“Trans women of color” has become the magical slogan of intersectionality, invoking the ultimate condensed victim class on whose behalf any power grab can be justified.
But they may want to put their political appropriation on hold.
A Pew survey shows that black people are the least likely to believe that people can magically change genders by thinking themselves female.
Six-in-ten U.S. adults say that whether a person is a man or a woman is determined by their sex assigned at birth. This is up from 56% one year ago and 54% in 2017.
The propaganda is actually backfiring.
Most Democrats say that whether a person is a man or a woman can be different from their sex at birth (61% vs. just 13% of Republicans).

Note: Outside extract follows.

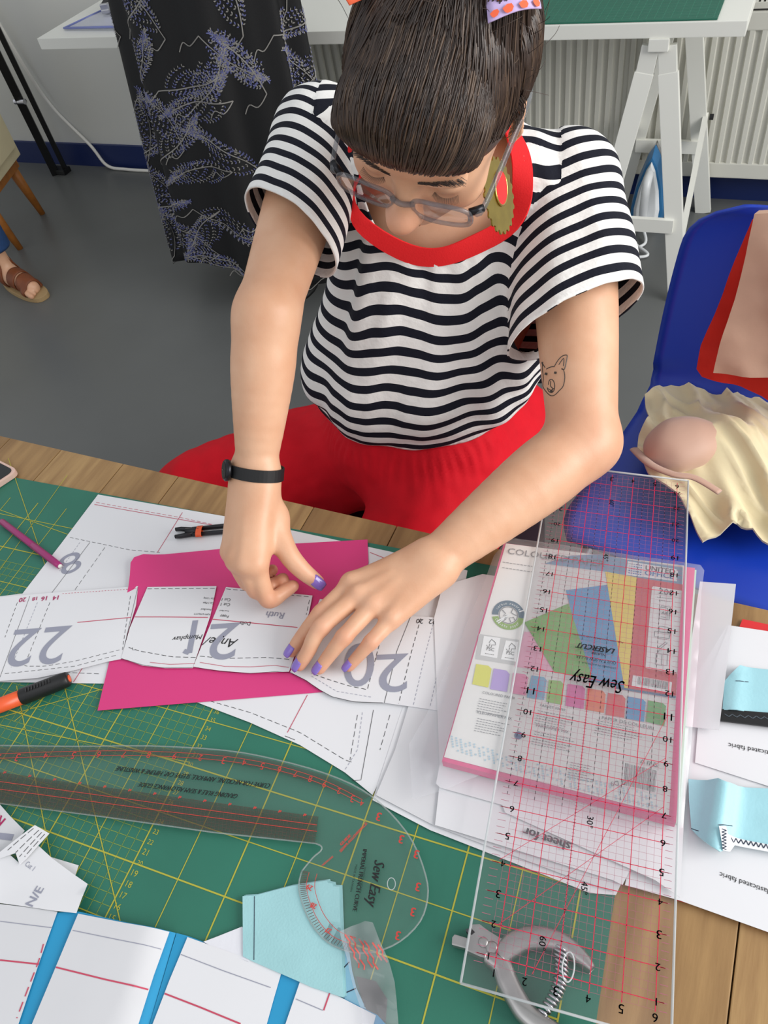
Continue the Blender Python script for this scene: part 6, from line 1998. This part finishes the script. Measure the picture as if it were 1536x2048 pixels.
hpq = [(1288, 800), (1310, 780), (1342, 770), (1400, 785), (1440, 800), (1480, 795), (1536, 772), (1620, 770), (1640, 1080), (1536, 1090), (1500, 1075), (1470, 1060), (1440, 1072), (1405, 1085), (1380, 1050), (1340, 1000), (1296, 962), (1272, 915), (1276, 880), (1296, 850), (1290, 825)]
cr_c = sheet('garment', hpq, .478, M_cr, .004, heap, None, .007, False); tag(cr_c, 'crumpled cream satin garment heaped on the blue chair seat', 'garment')
PK = SDF(P(1350, 880, .55) - .13, P(1350, 880, .55) + .13, .0035)
pc = P(1352, 884, .535); PK.ell(pc - UP * .012, BOD, (.052, .050, .036), .01); PK.ell(pc + AX * .035 - FW * .02 - UP * .015, BOD, (.05, .04, .03), .03)
V, Fq = PK.mesh(); V = lap(V, Fq, 3, .5); N = normals(V, Fq); V = V + N * (.003 * vnoise(V, 30, 2))[:, None]
pbag = link('satin_pouch', npmesh('satin_pouch', V, Fq), mat('blush_satin', (198, 160, 140), .6, sheen=.3)); tag(pbag, 'round blush satin pouch nestled in the cream garment', 'pouch')
mb = MB(); mb.tube(smooth_poly([P(1268, 898, .50), P(1300, 928, .535), P(1345, 948, .545), P(1390, 956, .545), P(1440, 985, .54)], False, 6), .0065, 10, ell=(.5, 1.2)); tag(mb.build('fabric_strap', mat('blush_satin', (206, 160, 136), .42), None, True), 'blush fabric strap trailing over the chair seat', 'strap')

# ------------------------------------------------------------------ the chair under the person
M_dk = mat('charcoal_plastic', (32, 34, 44), .5)
sc_ = thing('side_chair', 'charcoal chair on which the striped shirt wearer sits', 'chair', (pelvis[0], pelvis[1], 0))
mb = MB(); q = pelvis.copy(); q[2] = .455; mb.box(q, (.35, .40, .03), (AX, FW, UP)); mb.build('seat', M_dk, sc_, bevel=.01)
mb = MB(); q = pelvis - FW * .215; q[2] = .64; mb.box(q, (.35, .02, .24), (AX, unit(FW + UP * .12), UP)); mb.build('backrest', M_dk, sc_, bevel=.008)
for sx in (-1, 1):
    mb = MB(); q = pelvis - FW * .20 + AX * sx * .14; q[2] = .46; mb.tube([q, q - FW * .02 + UP * .15], .010, 8); mb.build('back_post', M_blk, sc_, True)
    for sf in (-1, 1):
        mb = MB(); q = pelvis + AX * sx * .13 + FW * sf * .16; q[2] = .44; g = q + AX * sx * .03 + FW * sf * .03; g[2] = 0; mb.tube([q, g], .011, 10); mb.build('leg', M_blk, sc_, True)

# ------------------------------------------------------------------ sandalled foot at the left edge
fd = unit(P(92, 600, 0) - P(-30, 545, 0)); fs_ = np.cross(UP, fd); toe = P(88, 598, .0); heel = toe - fd * .245
FT = SDF(np.minimum(toe, heel) - .12, np.maximum(toe, heel) + np.array([.12, .12, .42]), .004)
FT.chain([heel + fd * .035 + UP * .045, heel + fd * .11 + UP * .052, toe - fd * .055 + UP * .036], [.034, .036, .030], .02)
FT.chain([heel + fd * .05 + UP * .06, heel + fd * .045 + UP * .14, heel + fd * .03 + UP * .36], [.036, .031, .045], .025)
for i in range(5):
    o_ = (i - 2) * .0165; b0 = toe - fd * (.055 + .006 * i) + fs_ * o_ + UP * .036
    FT.chain([b0, b0 + fd * (.040 - .003 * i) - UP * .010], [.0115 - .0008 * i, .0105 - .001 * i], .004)
V, Fq = FT.mesh(); V = lap(V, Fq, 2, .5)
ft_ = link('person', npmesh('foot', V, Fq), M_skin); tag(ft_, 'sandalled foot of another person in blue jeans at the left edge', 'person')
BF = BVHTree.FromPolygons([tuple(v) for v in V], [tuple(f) for f in Fq.tolist()])
M_tan = mat('tan_leather', (120, 62, 28), .55, var=.15, scale=30, bump=.1); M_sole = mat('cork_sole', (168, 140, 98), .8)
mb = MB(); so = []
for k in range(40):
    a = 2 * math.pi * k / 40; l_ = .5 + .5 * math.cos(a); wd_2 = .040 + .012 * l_
    so.append(heel + fd * (.118 + .142 * math.cos(a)) + fs_ * (wd_2 * math.copysign(abs(math.sin(a)) ** .7, math.sin(a))))
mb.prism([tuple(p[:2]) + (.019,) for p in so], [tuple(p[:2]) + (0,) for p in so]); mb.build('sandal_sole', M_sole, ft_, bevel=.003)


def strap(u0, u1, z_off=.003):
    mb_ = MB(); rows = []
    for u in np.linspace(u0, u1, 7):
        row = []
        for a in np.linspace(-.15, math.pi + .15, 26):
            d0 = fs_ * math.cos(a) + UP * max(-.3, math.sin(a)); d0 = unit(d0); c_ = heel + fd * u + UP * .03
            q = BF.ray_cast(Vector(c_ + d0 * .12), Vector(-d0)); p = np.array(q[0]) + d0 * z_off if q[0] is not None else c_ + d0 * .04
            if p[2] < .016: p[2] = .016
            row.append(p)
        rows.append(row)
    vs = [p for r in rows for p in r]; n = 26
    mb_.add(vs, [(i * n + j, i * n + j + 1, (i + 1) * n + j + 1, (i + 1) * n + j) for i in range(6) for j in range(n - 1)])
    o_ = mb_.build('sandal_strap', M_tan, ft_, True); q = o_.modifiers.new('t', 'SOLIDIFY'); q.thickness = .003; q.offset = 1


strap(.150, .205); strap(.095, .140); strap(.025, .07)
M_den = mat('blue_denim', (38, 72, 120), .85, var=.1, scale=60, bump=.2)
mb = MB(); q = heel + fd * .04
mb.tube([q + UP * .165, q + UP * .17, q - fd * .01 + UP * .30, q - fd * .02 + UP * .52], [.062, .066, .068, .078], 24, cap=False); o = mb.build('jeans_leg', M_den, ft_, True); k = o.modifiers.new('t', 'SOLIDIFY'); k.thickness = .003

Also, they believe that the government can magically make as much money as it wants and inflation will go away if you ignore it.
The view that a person’s gender is determined by their sex assigned at birth is more common among those with lower levels of educational attainment and those living in rural areas or in the Midwest or South. This view is also more prevalent among men and black people.
The same people who wrote that sentence also probably attended a whole bunch of sessions on critical race theory and unconscious bias.
Anyway, 61% of white people believe that you are born a man or a woman, and 38% disagree.
68% of black people believe it and only 31% disagree.
The numbers are much more anti-reality among Hispanics and Asians, though majorities still believe in reality.
In more good news, 43% of Americans say that societal views on gender identity are changing too quickly.